Brief = Take the material below and write it all out again exactly.

Supplied entries =
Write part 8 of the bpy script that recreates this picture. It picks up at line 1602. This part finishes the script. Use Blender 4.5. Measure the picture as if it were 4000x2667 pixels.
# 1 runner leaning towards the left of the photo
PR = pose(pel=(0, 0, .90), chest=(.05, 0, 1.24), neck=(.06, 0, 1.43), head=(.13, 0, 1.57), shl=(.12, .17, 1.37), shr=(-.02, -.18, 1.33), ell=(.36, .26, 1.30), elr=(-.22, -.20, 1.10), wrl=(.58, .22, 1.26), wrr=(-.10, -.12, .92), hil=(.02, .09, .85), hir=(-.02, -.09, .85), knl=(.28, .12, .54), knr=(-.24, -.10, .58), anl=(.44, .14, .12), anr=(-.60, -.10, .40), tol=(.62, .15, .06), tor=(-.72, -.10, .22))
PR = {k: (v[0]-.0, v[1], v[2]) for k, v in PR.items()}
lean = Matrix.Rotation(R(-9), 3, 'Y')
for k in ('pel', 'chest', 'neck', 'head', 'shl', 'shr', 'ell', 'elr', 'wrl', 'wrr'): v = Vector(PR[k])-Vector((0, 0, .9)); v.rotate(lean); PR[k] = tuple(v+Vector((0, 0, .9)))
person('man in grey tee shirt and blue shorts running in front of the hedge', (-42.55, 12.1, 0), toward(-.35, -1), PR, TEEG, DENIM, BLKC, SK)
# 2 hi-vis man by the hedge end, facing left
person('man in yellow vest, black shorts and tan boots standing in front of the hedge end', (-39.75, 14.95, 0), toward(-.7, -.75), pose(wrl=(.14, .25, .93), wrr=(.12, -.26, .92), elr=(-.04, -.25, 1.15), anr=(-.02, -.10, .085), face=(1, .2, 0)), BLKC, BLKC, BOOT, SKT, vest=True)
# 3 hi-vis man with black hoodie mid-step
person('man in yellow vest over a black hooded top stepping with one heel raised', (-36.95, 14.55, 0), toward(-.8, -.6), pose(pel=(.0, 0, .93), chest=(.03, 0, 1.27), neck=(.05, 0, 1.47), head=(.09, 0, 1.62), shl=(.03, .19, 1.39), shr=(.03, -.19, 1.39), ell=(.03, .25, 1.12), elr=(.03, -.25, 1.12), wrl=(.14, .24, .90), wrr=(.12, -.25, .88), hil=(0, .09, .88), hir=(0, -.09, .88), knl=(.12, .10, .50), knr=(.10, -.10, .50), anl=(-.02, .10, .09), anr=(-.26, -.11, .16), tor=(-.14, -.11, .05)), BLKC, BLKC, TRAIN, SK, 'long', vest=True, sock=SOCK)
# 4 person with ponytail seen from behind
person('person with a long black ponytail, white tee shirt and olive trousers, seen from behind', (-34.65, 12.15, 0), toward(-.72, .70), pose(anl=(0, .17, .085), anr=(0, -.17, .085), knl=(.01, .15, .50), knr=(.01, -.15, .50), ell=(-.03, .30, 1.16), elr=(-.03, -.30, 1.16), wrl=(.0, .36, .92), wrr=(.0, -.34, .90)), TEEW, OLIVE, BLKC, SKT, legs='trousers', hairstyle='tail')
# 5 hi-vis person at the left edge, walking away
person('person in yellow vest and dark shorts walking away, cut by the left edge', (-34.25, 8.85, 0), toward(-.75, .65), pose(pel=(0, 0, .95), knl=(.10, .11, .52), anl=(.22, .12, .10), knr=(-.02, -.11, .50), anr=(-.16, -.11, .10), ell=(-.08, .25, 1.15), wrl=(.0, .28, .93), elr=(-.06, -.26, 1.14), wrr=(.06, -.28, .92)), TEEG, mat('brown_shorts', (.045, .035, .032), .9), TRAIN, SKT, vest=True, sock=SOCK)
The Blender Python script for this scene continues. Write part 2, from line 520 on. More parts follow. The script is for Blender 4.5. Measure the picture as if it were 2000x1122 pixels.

Full answer =
Write part 8 of the bpy script that recreates this picture. It picks up at line 1602. This part finishes the script. Use Blender 4.5. Measure the picture as if it were 4000x2667 pixels.
# 1 runner leaning towards the left of the photo
PR = pose(pel=(0, 0, .90), chest=(.05, 0, 1.24), neck=(.06, 0, 1.43), head=(.13, 0, 1.57), shl=(.12, .17, 1.37), shr=(-.02, -.18, 1.33), ell=(.36, .26, 1.30), elr=(-.22, -.20, 1.10), wrl=(.58, .22, 1.26), wrr=(-.10, -.12, .92), hil=(.02, .09, .85), hir=(-.02, -.09, .85), knl=(.28, .12, .54), knr=(-.24, -.10, .58), anl=(.44, .14, .12), anr=(-.60, -.10, .40), tol=(.62, .15, .06), tor=(-.72, -.10, .22))
PR = {k: (v[0]-.0, v[1], v[2]) for k, v in PR.items()}
lean = Matrix.Rotation(R(-9), 3, 'Y')
for k in ('pel', 'chest', 'neck', 'head', 'shl', 'shr', 'ell', 'elr', 'wrl', 'wrr'): v = Vector(PR[k])-Vector((0, 0, .9)); v.rotate(lean); PR[k] = tuple(v+Vector((0, 0, .9)))
person('man in grey tee shirt and blue shorts running in front of the hedge', (-42.55, 12.1, 0), toward(-.35, -1), PR, TEEG, DENIM, BLKC, SK)
# 2 hi-vis man by the hedge end, facing left
person('man in yellow vest, black shorts and tan boots standing in front of the hedge end', (-39.75, 14.95, 0), toward(-.7, -.75), pose(wrl=(.14, .25, .93), wrr=(.12, -.26, .92), elr=(-.04, -.25, 1.15), anr=(-.02, -.10, .085), face=(1, .2, 0)), BLKC, BLKC, BOOT, SKT, vest=True)
# 3 hi-vis man with black hoodie mid-step
person('man in yellow vest over a black hooded top stepping with one heel raised', (-36.95, 14.55, 0), toward(-.8, -.6), pose(pel=(.0, 0, .93), chest=(.03, 0, 1.27), neck=(.05, 0, 1.47), head=(.09, 0, 1.62), shl=(.03, .19, 1.39), shr=(.03, -.19, 1.39), ell=(.03, .25, 1.12), elr=(.03, -.25, 1.12), wrl=(.14, .24, .90), wrr=(.12, -.25, .88), hil=(0, .09, .88), hir=(0, -.09, .88), knl=(.12, .10, .50), knr=(.10, -.10, .50), anl=(-.02, .10, .09), anr=(-.26, -.11, .16), tor=(-.14, -.11, .05)), BLKC, BLKC, TRAIN, SK, 'long', vest=True, sock=SOCK)
# 4 person with ponytail seen from behind
person('person with a long black ponytail, white tee shirt and olive trousers, seen from behind', (-34.65, 12.15, 0), toward(-.72, .70), pose(anl=(0, .17, .085), anr=(0, -.17, .085), knl=(.01, .15, .50), knr=(.01, -.15, .50), ell=(-.03, .30, 1.16), elr=(-.03, -.30, 1.16), wrl=(.0, .36, .92), wrr=(.0, -.34, .90)), TEEW, OLIVE, BLKC, SKT, legs='trousers', hairstyle='tail')
# 5 hi-vis person at the left edge, walking away
person('person in yellow vest and dark shorts walking away, cut by the left edge', (-34.25, 8.85, 0), toward(-.75, .65), pose(pel=(0, 0, .95), knl=(.10, .11, .52), anl=(.22, .12, .10), knr=(-.02, -.11, .50), anr=(-.16, -.11, .10), ell=(-.08, .25, 1.15), wrl=(.0, .28, .93), elr=(-.06, -.26, 1.14), wrr=(.06, -.28, .92)), TEEG, mat('brown_shorts', (.045, .035, .032), .9), TRAIN, SKT, vest=True, sock=SOCK)
The Blender Python script for this scene continues. Write part 2, from line 520 on. More parts follow. The script is for Blender 4.5. Measure the picture as if it were 2000x1122 pixels.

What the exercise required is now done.